Q: Are there any other historical figures you researched that intrigued you?

A: One of the stories I tell at the very center of the books is about James Joyce, the Irish novelist who was kind of in self-exile. He left Ireland because he found the social mores and the artistic horizons just too limiting for him. So, he went off to Trieste in the Austro-Hungarian empire, taught English there and worked on his early works and tried to raise a family on little money. But then the first World War starts and he’s compelled to leave there because he’s what was then a British citizen and was no longer wanted in that part of the world. So, he has to go off to Switzerland, a neutral country, where he finds a new sort of haven where he can do his work. So, he gets a passport, and the passport sort of tracks his movements during that period from the war to the early 1920s when he relocates again in Paris. That’s the same period that he was writing "Ulysses," his iconic novel. So, that little piece of paper now provides a record of his movements while he’s writing one of the great works of literature in the 20th century.

Q: So, you’re using these individual stories to show how passports shape narratives of some of these issues.

A: Exactly. That’s what I think makes it a good read and certainly made it a lot of fun to write. I’m writing stories about individuals, their particular desires, their wants, their needs, their fears, but those are always tangled up in stories with these larger historical concerns.

Q: When you talk in the book about government authority and the rise of the nation-state, what is the passport’s place in that structure?
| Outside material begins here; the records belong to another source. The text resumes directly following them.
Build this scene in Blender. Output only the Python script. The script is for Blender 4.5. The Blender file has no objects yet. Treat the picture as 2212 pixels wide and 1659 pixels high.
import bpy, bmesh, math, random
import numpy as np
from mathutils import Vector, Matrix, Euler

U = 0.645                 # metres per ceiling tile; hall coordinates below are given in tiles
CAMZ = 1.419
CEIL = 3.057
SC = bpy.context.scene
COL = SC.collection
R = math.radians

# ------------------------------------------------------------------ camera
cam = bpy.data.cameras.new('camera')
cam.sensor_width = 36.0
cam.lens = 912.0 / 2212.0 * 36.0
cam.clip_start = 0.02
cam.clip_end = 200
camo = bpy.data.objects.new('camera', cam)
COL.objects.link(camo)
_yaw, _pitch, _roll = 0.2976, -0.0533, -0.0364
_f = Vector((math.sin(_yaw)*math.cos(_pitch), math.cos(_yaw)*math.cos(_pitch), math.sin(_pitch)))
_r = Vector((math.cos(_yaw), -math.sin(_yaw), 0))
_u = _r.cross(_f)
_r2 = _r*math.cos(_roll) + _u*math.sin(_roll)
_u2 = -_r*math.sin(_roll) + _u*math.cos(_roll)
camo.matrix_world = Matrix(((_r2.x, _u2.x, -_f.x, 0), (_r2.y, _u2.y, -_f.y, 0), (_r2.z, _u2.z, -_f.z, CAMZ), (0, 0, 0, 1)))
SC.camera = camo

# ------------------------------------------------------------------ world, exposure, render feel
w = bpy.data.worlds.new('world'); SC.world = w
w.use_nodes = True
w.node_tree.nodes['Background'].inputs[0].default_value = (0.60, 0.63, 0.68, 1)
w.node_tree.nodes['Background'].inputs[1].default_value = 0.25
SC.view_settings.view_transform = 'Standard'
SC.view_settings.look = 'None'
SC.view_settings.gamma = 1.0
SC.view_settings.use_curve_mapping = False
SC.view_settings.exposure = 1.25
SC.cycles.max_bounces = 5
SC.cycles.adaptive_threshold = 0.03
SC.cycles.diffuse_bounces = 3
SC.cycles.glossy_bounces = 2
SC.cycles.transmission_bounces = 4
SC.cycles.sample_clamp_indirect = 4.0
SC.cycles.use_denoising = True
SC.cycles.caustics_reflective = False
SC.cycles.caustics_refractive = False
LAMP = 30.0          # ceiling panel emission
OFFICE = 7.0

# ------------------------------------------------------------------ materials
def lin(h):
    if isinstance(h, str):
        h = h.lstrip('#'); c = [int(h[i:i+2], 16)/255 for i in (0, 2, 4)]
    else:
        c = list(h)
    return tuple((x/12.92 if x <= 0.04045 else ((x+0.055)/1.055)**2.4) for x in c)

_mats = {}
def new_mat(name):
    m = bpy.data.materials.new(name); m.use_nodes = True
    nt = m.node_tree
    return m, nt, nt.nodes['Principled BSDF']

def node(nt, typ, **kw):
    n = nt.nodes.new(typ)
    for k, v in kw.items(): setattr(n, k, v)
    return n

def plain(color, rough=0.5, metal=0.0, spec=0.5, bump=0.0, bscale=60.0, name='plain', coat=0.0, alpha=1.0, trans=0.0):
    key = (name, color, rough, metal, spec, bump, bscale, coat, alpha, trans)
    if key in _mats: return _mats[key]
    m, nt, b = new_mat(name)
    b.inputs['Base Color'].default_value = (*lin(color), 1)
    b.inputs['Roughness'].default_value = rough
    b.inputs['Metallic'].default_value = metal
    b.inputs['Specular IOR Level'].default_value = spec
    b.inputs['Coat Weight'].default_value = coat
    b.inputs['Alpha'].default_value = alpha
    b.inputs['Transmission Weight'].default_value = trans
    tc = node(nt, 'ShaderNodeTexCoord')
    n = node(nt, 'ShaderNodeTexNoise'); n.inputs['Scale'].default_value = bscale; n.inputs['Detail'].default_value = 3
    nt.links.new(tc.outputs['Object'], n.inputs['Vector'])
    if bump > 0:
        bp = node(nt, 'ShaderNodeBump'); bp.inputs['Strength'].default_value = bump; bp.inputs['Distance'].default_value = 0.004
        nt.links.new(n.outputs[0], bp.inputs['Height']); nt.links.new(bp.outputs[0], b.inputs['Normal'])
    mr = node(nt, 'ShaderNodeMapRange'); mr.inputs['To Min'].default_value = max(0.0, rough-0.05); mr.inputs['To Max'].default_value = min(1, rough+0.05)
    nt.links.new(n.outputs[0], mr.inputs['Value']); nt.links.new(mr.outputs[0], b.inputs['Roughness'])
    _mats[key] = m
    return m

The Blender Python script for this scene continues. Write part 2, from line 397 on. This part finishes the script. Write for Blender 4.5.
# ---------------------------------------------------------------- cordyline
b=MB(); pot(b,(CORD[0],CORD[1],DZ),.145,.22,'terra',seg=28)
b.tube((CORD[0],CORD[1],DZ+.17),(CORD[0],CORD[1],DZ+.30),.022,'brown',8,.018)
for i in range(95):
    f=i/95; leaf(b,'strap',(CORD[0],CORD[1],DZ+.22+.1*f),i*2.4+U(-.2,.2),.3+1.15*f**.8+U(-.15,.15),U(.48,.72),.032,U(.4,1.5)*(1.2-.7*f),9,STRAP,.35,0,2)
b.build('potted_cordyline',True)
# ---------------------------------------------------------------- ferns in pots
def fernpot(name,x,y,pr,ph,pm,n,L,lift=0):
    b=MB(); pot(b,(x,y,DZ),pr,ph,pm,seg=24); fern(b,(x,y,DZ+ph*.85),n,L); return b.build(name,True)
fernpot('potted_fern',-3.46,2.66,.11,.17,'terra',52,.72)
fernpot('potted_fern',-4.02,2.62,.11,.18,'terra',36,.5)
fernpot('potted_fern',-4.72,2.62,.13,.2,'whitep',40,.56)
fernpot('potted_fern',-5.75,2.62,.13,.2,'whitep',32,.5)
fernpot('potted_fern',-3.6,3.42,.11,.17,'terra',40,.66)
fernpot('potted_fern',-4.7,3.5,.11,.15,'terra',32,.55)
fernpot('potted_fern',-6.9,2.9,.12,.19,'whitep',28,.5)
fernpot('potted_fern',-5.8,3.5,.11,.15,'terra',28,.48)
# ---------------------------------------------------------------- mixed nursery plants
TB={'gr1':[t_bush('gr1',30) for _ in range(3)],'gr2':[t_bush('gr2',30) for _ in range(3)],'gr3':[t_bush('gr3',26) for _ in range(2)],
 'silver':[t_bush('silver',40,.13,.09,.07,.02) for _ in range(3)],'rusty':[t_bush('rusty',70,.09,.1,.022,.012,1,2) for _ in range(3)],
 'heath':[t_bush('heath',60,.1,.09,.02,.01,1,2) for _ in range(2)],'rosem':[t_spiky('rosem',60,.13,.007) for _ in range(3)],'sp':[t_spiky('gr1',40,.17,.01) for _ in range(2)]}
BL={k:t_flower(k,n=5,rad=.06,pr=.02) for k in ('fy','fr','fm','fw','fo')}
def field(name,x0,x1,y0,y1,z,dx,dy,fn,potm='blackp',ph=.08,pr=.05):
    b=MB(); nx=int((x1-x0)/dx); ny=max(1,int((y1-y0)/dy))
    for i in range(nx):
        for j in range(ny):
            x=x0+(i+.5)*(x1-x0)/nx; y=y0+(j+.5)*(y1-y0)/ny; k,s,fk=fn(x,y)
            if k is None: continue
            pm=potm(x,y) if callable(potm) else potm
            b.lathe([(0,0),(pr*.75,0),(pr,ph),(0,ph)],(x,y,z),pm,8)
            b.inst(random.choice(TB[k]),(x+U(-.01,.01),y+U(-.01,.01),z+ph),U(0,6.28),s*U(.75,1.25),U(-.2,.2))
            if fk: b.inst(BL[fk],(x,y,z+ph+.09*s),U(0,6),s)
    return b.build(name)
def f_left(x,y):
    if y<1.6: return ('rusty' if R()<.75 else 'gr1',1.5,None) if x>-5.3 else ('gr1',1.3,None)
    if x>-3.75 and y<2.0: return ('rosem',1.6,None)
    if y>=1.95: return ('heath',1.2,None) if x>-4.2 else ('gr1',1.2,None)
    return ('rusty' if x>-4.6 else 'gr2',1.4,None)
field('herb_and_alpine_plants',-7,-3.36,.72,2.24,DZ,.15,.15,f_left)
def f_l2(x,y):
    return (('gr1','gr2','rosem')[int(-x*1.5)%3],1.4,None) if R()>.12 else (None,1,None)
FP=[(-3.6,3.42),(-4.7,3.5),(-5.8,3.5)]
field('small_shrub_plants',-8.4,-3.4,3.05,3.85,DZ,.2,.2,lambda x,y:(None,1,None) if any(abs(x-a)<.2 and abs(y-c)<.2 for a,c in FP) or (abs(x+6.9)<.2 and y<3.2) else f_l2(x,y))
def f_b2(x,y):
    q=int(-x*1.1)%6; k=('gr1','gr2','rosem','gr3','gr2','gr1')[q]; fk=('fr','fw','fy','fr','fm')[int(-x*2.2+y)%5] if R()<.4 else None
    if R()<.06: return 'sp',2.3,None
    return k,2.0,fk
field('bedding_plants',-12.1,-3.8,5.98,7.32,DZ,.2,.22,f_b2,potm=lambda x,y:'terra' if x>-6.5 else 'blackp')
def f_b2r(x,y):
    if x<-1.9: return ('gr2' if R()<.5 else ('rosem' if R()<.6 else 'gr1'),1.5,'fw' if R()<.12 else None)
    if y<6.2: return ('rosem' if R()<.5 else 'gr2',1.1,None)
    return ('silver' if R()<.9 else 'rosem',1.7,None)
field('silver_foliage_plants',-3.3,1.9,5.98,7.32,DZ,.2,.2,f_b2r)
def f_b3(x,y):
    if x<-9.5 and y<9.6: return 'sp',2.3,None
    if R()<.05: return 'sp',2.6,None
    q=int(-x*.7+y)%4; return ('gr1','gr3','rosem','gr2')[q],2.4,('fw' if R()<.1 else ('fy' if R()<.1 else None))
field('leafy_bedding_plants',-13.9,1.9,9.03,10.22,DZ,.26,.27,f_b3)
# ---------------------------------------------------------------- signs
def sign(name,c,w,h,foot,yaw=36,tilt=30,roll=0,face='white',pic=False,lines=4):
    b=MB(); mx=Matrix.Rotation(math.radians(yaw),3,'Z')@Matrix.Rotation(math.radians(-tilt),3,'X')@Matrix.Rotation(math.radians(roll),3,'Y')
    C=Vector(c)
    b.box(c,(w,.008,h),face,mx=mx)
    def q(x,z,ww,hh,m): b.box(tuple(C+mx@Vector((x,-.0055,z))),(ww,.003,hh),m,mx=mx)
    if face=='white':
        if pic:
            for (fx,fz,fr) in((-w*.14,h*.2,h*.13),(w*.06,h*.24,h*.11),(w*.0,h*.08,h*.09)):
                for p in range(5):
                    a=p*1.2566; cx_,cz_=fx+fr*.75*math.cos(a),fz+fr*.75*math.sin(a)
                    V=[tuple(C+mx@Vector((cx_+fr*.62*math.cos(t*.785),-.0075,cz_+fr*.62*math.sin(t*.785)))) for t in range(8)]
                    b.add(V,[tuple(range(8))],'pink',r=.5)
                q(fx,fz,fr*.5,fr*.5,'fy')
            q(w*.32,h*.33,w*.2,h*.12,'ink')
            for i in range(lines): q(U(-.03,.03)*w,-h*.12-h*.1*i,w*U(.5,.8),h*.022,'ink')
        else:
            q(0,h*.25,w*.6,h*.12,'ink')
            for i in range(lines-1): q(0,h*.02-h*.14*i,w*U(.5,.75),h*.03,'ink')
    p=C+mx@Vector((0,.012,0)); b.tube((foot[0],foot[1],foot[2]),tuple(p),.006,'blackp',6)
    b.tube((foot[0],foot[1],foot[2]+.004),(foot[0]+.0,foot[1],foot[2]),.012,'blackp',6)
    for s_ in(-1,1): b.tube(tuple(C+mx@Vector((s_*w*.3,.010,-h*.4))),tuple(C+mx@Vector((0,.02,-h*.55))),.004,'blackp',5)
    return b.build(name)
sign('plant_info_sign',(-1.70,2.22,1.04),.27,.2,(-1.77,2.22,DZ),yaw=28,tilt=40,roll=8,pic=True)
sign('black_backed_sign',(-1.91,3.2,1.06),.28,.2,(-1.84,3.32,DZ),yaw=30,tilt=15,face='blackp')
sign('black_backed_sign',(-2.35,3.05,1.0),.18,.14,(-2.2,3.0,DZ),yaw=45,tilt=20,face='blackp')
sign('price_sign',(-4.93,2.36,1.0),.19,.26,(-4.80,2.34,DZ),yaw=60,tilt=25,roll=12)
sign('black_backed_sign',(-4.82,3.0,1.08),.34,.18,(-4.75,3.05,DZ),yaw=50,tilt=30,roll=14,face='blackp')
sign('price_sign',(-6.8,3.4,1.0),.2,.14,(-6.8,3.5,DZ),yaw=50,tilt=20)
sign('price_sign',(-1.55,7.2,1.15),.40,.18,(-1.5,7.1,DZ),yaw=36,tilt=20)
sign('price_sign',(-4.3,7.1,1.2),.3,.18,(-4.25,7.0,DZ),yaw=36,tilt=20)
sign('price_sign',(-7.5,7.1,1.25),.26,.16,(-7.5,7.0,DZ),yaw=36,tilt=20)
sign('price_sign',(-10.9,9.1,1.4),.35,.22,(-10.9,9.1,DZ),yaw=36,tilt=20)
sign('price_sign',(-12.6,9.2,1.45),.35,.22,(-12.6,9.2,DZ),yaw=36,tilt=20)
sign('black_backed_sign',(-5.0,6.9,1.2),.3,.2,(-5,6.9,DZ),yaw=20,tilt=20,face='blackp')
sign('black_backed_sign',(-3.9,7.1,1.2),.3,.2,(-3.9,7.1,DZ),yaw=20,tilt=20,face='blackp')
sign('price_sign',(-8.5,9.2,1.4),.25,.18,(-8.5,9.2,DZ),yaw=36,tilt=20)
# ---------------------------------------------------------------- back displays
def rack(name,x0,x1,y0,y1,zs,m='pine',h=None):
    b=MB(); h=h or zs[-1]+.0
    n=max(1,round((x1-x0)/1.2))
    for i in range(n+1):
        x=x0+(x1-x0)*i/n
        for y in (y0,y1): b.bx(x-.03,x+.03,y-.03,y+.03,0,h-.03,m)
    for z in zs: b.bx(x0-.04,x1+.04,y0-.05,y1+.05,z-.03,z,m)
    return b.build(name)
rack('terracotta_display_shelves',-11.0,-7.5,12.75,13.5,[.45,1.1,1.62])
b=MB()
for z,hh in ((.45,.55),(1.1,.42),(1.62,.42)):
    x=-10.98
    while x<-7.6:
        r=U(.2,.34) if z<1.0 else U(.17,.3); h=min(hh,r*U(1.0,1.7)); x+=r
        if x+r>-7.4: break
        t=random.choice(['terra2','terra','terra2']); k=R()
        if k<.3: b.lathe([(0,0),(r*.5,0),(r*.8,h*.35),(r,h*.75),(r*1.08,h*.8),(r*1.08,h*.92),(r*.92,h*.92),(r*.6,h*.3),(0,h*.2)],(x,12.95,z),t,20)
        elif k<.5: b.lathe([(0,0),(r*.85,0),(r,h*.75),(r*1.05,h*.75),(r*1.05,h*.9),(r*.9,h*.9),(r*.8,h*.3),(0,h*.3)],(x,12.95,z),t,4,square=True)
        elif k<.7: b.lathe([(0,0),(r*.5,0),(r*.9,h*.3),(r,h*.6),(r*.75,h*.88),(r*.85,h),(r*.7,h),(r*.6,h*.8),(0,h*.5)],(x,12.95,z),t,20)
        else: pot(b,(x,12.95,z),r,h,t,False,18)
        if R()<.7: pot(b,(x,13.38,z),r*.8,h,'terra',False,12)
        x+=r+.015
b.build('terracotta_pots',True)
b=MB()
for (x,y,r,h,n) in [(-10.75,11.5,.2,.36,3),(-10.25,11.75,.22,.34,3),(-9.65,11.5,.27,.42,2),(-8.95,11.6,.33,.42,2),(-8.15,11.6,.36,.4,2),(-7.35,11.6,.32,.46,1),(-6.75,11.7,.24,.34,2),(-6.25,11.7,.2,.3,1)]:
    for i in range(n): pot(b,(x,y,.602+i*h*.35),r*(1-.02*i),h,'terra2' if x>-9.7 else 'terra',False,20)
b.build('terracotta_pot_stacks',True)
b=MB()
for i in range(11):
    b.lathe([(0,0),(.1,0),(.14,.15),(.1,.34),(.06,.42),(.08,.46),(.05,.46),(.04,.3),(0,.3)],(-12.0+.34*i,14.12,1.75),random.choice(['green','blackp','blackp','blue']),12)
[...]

A: Well, passports were one of the forms for documenting citizenship. When nation-states became more clearly drawn in their borders, beginning in the late 18th century and increasingly through the 19th and up to the early 20th century and the first World War, keeping people in the right place was an important concern. You want to collect taxes, and there’s worries about sabotage, espionage and so forth. So, the passport was an important tool to track and register a population. It becomes one of a number of government methods to say, “OK, this person has a right to be here and they have a right to go there. That person doesn’t have a right to be here." This is mostly in the European context, so as the map of Europe evolves the passport plays an important role in regulating the populations across that map.

Q: I’m curious. After doing all the research for this book, do you look at your passport differently?

A: I do. If you look at the language of the U.S. passport and the kinds of demands that it makes of other governments, it basically says take good care of my citizen. Those kinds of demands or commands even are on clay tablets in ancient Greece. So, the language in the passport and the way it asserts the rights and privileges of the passport holder is rather remarkable because, after all, it’s just words, but they have a lot of power.